== Problem statement ==
Starting at the line that has "Model this scene" and stopping after the line that has "S.camera = camo", reproduce the listing below exactly; omit everything else.

Dataset rows
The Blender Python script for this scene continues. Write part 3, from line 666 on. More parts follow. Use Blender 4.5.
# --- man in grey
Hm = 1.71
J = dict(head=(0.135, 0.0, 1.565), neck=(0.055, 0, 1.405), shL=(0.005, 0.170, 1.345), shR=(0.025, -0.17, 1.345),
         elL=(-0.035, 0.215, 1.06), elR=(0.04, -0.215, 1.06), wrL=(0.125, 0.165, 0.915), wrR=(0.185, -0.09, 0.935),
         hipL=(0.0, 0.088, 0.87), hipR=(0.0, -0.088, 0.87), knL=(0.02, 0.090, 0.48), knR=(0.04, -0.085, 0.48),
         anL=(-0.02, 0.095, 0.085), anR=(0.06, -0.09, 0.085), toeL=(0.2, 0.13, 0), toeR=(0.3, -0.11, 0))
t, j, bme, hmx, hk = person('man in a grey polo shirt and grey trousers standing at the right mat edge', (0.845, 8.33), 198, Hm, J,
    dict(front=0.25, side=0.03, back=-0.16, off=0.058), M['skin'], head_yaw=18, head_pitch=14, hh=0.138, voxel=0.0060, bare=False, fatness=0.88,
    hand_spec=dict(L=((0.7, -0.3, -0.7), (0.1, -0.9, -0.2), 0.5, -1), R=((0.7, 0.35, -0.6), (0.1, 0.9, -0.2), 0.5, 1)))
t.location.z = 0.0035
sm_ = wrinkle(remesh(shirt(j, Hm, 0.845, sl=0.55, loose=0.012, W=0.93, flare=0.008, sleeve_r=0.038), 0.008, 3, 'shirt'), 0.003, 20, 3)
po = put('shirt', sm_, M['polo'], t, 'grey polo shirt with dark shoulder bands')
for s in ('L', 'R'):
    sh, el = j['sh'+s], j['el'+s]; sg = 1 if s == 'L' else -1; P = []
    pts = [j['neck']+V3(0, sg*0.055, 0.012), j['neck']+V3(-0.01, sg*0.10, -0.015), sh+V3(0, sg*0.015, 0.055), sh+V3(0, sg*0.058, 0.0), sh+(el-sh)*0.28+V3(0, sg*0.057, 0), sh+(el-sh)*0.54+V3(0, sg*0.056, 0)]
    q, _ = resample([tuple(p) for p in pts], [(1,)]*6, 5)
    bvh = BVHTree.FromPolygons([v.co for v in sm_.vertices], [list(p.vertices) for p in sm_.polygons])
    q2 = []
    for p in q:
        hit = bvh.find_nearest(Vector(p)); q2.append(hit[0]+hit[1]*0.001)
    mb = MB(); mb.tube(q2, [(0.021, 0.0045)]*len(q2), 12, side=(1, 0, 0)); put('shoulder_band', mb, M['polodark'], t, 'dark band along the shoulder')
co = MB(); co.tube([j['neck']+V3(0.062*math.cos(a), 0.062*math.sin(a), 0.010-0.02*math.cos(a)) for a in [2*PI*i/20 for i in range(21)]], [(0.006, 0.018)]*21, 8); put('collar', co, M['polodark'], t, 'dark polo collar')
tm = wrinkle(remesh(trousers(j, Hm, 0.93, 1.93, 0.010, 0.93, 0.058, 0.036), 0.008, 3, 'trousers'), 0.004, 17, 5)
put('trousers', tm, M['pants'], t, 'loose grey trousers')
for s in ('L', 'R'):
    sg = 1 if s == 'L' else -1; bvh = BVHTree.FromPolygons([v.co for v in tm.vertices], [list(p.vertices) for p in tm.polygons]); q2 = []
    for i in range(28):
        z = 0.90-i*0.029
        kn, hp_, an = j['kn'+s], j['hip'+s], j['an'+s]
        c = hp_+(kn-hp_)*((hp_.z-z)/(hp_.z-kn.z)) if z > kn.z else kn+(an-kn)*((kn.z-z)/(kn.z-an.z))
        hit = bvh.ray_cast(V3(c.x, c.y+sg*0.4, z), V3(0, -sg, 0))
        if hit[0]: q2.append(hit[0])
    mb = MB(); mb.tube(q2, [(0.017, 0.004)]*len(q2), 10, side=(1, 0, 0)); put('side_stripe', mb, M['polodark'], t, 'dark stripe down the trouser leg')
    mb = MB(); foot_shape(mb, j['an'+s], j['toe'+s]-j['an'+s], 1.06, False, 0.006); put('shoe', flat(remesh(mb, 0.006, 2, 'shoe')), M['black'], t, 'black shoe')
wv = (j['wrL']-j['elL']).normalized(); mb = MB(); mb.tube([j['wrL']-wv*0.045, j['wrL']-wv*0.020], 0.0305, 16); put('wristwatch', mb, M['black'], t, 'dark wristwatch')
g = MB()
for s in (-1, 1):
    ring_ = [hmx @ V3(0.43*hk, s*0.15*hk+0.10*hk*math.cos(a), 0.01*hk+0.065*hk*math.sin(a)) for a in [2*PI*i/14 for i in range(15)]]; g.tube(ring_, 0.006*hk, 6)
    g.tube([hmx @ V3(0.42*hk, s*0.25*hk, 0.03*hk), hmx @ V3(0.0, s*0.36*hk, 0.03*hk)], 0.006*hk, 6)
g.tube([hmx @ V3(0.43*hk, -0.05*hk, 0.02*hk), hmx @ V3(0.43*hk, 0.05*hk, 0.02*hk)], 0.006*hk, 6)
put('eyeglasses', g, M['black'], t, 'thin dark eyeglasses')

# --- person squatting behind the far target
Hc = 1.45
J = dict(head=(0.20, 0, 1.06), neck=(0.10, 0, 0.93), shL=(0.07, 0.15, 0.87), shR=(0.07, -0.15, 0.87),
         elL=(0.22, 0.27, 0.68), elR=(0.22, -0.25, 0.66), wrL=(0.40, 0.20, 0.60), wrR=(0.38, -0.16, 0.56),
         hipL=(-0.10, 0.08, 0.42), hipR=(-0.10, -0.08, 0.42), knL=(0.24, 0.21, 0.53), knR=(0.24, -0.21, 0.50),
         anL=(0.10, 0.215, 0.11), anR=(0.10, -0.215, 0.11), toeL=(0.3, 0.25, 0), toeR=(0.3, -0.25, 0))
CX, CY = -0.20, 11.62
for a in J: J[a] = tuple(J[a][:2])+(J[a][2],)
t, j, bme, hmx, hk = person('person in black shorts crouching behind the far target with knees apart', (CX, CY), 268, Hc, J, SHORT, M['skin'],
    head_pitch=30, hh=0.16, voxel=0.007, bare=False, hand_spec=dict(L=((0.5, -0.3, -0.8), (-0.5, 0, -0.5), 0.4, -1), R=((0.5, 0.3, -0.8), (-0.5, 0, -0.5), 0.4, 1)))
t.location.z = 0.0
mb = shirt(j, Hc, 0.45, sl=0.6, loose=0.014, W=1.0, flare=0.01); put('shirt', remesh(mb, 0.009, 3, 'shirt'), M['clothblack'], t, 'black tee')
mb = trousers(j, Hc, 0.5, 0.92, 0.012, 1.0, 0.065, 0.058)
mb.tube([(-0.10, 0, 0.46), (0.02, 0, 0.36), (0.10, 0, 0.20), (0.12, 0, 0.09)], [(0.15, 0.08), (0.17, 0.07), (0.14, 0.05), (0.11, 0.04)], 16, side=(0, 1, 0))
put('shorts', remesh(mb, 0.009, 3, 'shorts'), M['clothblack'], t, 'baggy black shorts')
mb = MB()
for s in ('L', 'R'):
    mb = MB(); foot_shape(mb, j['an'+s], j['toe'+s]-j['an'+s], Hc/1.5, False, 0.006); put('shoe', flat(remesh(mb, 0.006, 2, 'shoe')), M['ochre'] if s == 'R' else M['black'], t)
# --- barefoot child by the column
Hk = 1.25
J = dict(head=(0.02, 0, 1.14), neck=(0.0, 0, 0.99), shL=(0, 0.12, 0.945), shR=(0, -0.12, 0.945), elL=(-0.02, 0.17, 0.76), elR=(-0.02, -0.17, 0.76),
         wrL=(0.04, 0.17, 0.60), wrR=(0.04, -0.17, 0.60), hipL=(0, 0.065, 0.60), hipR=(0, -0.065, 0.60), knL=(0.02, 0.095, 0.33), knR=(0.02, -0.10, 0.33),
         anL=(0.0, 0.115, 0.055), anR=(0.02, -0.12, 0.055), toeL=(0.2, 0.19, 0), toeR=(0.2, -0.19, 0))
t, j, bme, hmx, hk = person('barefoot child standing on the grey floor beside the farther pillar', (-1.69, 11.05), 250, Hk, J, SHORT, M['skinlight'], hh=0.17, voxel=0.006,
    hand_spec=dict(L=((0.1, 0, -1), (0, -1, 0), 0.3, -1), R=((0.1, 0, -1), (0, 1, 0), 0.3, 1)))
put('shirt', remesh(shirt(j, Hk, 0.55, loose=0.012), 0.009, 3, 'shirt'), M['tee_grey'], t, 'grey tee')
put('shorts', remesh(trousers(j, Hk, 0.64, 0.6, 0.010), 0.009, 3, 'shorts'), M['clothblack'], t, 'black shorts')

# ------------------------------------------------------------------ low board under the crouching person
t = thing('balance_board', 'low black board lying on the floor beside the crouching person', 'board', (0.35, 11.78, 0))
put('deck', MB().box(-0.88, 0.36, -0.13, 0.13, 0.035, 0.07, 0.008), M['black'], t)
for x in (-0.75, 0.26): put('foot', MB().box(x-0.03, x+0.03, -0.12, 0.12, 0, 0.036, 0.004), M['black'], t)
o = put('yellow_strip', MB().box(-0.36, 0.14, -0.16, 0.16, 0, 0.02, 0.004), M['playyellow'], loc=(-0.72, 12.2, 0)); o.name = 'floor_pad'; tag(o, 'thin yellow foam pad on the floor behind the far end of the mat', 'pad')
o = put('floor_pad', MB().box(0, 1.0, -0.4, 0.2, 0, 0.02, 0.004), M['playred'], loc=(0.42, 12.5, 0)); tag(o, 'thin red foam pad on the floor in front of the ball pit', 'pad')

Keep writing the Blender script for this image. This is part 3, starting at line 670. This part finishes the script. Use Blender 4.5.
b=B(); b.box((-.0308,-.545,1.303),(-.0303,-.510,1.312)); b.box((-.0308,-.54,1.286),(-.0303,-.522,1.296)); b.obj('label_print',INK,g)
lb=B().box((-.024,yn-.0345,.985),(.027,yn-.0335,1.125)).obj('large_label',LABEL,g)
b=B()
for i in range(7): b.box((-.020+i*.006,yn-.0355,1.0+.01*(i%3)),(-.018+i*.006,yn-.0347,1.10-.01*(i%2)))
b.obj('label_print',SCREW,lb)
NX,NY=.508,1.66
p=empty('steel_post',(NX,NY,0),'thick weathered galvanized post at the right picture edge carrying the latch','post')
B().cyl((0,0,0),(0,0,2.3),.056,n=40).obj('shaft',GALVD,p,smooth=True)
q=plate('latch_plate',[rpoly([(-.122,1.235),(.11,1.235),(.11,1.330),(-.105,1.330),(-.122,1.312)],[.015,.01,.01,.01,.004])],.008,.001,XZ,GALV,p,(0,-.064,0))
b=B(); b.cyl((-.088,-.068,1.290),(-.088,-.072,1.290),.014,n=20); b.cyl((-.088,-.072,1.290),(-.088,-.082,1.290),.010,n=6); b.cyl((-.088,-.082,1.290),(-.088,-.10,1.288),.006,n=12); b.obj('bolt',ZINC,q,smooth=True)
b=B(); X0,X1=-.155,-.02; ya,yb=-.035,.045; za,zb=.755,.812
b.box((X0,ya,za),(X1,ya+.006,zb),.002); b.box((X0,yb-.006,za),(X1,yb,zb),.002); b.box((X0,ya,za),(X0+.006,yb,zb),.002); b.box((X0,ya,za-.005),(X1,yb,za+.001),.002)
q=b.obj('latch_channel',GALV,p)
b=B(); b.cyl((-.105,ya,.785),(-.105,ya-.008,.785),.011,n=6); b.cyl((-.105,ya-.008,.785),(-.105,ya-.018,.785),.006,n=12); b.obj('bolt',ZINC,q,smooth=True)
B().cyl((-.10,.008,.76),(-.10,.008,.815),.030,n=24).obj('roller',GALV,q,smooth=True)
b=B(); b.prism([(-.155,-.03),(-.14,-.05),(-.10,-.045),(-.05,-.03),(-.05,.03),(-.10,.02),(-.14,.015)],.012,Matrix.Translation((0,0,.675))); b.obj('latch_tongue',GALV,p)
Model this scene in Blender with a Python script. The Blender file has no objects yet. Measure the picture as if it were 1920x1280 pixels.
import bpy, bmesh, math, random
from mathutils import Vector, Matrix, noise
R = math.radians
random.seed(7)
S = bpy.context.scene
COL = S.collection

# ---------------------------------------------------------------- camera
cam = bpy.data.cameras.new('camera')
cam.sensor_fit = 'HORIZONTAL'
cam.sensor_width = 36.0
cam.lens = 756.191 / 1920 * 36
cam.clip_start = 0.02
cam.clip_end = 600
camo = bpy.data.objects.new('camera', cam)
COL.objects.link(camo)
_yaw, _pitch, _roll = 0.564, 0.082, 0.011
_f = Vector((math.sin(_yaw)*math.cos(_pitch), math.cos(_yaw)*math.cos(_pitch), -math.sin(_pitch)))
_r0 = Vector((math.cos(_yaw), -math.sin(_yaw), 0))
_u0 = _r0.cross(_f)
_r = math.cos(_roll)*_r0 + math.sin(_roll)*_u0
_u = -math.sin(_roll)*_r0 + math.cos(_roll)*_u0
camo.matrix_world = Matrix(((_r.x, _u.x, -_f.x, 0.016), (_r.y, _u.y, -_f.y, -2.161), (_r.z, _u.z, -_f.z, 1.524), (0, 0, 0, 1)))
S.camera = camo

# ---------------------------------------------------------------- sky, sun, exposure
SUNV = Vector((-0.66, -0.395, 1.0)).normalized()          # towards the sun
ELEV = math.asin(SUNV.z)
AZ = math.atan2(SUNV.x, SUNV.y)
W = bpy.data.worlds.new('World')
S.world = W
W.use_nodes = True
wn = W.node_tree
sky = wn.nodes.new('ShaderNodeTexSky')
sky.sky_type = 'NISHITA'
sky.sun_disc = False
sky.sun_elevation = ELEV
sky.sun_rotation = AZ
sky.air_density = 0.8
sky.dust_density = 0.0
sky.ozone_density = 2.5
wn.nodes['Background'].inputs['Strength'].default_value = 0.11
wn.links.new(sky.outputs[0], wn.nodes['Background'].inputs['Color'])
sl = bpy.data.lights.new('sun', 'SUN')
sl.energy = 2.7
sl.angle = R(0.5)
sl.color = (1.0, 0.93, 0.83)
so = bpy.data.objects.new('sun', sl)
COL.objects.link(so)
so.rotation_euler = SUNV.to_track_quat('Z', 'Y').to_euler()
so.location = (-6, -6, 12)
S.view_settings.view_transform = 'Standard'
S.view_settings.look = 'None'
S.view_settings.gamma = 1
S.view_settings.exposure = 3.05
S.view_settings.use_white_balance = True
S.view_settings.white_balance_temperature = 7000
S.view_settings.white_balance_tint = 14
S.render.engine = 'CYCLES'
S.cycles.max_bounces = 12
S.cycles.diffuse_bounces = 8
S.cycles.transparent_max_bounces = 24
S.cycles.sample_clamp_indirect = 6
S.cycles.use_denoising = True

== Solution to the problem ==
Model this scene in Blender with a Python script. The Blender file has no objects yet. Measure the picture as if it were 1920x1280 pixels.
import bpy, bmesh, math, random
from mathutils import Vector, Matrix, noise
R = math.radians
random.seed(7)
S = bpy.context.scene
COL = S.collection

# ---------------------------------------------------------------- camera
cam = bpy.data.cameras.new('camera')
cam.sensor_fit = 'HORIZONTAL'
cam.sensor_width = 36.0
cam.lens = 756.191 / 1920 * 36
cam.clip_start = 0.02
cam.clip_end = 600
camo = bpy.data.objects.new('camera', cam)
COL.objects.link(camo)
_yaw, _pitch, _roll = 0.564, 0.082, 0.011
_f = Vector((math.sin(_yaw)*math.cos(_pitch), math.cos(_yaw)*math.cos(_pitch), -math.sin(_pitch)))
_r0 = Vector((math.cos(_yaw), -math.sin(_yaw), 0))
_u0 = _r0.cross(_f)
_r = math.cos(_roll)*_r0 + math.sin(_roll)*_u0
_u = -math.sin(_roll)*_r0 + math.cos(_roll)*_u0
camo.matrix_world = Matrix(((_r.x, _u.x, -_f.x, 0.016), (_r.y, _u.y, -_f.y, -2.161), (_r.z, _u.z, -_f.z, 1.524), (0, 0, 0, 1)))
S.camera = camo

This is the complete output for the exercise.